▸ Given request
Write out exactly the lines running from the line that includes "mat('tablet_olive', (.122, .104, .074), .13, var=.10, vscale=18)" to the end of the data, both ends included, and nothing besides.

▸ Dataset content
★ ★ ★ ★
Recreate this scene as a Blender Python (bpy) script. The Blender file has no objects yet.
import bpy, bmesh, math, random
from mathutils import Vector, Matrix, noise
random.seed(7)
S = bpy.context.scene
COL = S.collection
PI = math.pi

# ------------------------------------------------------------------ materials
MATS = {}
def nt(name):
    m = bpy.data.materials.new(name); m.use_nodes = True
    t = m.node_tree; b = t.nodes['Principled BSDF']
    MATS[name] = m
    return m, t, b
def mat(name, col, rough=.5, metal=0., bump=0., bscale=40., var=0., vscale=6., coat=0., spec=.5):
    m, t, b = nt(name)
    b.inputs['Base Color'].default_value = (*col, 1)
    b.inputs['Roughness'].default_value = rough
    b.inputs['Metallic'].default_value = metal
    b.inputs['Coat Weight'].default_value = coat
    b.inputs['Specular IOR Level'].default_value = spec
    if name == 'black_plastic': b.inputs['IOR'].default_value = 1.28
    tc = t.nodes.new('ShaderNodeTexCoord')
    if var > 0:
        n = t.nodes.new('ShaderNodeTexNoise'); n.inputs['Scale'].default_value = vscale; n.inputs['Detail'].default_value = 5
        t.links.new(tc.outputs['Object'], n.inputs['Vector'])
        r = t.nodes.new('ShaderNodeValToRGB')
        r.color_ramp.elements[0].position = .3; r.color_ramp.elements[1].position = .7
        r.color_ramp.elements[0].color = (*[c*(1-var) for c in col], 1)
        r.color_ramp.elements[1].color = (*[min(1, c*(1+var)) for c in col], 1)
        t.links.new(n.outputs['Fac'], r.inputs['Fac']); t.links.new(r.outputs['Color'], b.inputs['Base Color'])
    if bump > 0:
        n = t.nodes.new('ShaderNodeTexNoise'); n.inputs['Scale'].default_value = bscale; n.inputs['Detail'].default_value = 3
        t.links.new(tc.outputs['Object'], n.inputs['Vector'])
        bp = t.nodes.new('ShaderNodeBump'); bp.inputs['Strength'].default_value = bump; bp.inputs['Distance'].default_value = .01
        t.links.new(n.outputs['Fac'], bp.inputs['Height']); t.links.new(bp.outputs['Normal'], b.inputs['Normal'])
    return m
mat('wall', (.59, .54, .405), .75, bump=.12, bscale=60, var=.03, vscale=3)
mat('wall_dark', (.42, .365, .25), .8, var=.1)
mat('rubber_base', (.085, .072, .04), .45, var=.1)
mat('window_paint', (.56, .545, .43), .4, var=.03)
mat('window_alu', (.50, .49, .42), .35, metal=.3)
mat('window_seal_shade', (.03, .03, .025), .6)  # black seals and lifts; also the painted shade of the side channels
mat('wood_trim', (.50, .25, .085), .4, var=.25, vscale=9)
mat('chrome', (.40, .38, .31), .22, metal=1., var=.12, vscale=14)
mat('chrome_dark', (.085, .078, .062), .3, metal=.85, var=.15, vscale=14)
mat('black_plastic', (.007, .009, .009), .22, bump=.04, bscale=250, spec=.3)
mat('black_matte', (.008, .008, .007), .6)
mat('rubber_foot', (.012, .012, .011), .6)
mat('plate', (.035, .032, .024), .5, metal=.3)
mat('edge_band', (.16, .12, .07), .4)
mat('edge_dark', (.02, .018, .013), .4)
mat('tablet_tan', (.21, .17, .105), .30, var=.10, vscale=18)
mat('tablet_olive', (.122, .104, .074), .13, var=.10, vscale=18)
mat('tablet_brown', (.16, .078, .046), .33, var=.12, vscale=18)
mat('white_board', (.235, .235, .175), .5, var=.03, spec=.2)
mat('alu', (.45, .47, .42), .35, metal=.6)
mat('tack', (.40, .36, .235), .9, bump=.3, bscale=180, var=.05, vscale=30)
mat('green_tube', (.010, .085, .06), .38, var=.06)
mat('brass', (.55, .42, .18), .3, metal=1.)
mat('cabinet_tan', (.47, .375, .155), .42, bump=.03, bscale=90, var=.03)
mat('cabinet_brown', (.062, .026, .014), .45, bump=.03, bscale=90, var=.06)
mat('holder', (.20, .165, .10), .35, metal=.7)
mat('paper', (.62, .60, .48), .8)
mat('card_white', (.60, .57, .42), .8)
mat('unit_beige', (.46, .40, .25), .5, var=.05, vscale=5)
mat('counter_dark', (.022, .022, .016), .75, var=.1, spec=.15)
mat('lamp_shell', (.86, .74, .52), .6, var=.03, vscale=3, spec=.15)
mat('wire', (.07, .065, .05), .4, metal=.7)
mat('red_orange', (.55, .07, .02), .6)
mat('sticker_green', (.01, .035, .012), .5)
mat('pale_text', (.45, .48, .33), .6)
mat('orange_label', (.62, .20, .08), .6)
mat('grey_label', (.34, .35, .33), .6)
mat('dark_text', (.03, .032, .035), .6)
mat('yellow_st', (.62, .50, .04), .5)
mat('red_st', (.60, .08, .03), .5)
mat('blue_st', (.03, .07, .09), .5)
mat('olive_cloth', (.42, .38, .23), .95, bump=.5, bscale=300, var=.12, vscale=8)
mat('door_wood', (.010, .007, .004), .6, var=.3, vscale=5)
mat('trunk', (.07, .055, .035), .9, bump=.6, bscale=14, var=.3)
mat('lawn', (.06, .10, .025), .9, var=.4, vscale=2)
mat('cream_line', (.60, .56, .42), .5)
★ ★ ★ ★
▸ Reply
mat('tablet_olive', (.122, .104, .074), .13, var=.10, vscale=18)
mat('tablet_brown', (.16, .078, .046), .33, var=.12, vscale=18)
mat('white_board', (.235, .235, .175), .5, var=.03, spec=.2)
mat('alu', (.45, .47, .42), .35, metal=.6)
mat('tack', (.40, .36, .235), .9, bump=.3, bscale=180, var=.05, vscale=30)
mat('green_tube', (.010, .085, .06), .38, var=.06)
mat('brass', (.55, .42, .18), .3, metal=1.)
mat('cabinet_tan', (.47, .375, .155), .42, bump=.03, bscale=90, var=.03)
mat('cabinet_brown', (.062, .026, .014), .45, bump=.03, bscale=90, var=.06)
mat('holder', (.20, .165, .10), .35, metal=.7)
mat('paper', (.62, .60, .48), .8)
mat('card_white', (.60, .57, .42), .8)
mat('unit_beige', (.46, .40, .25), .5, var=.05, vscale=5)
mat('counter_dark', (.022, .022, .016), .75, var=.1, spec=.15)
mat('lamp_shell', (.86, .74, .52), .6, var=.03, vscale=3, spec=.15)
mat('wire', (.07, .065, .05), .4, metal=.7)
mat('red_orange', (.55, .07, .02), .6)
mat('sticker_green', (.01, .035, .012), .5)
mat('pale_text', (.45, .48, .33), .6)
mat('orange_label', (.62, .20, .08), .6)
mat('grey_label', (.34, .35, .33), .6)
mat('dark_text', (.03, .032, .035), .6)
mat('yellow_st', (.62, .50, .04), .5)
mat('red_st', (.60, .08, .03), .5)
mat('blue_st', (.03, .07, .09), .5)
mat('olive_cloth', (.42, .38, .23), .95, bump=.5, bscale=300, var=.12, vscale=8)
mat('door_wood', (.010, .007, .004), .6, var=.3, vscale=5)
mat('trunk', (.07, .055, .035), .9, bump=.6, bscale=14, var=.3)
mat('lawn', (.06, .10, .025), .9, var=.4, vscale=2)
mat('cream_line', (.60, .56, .42), .5)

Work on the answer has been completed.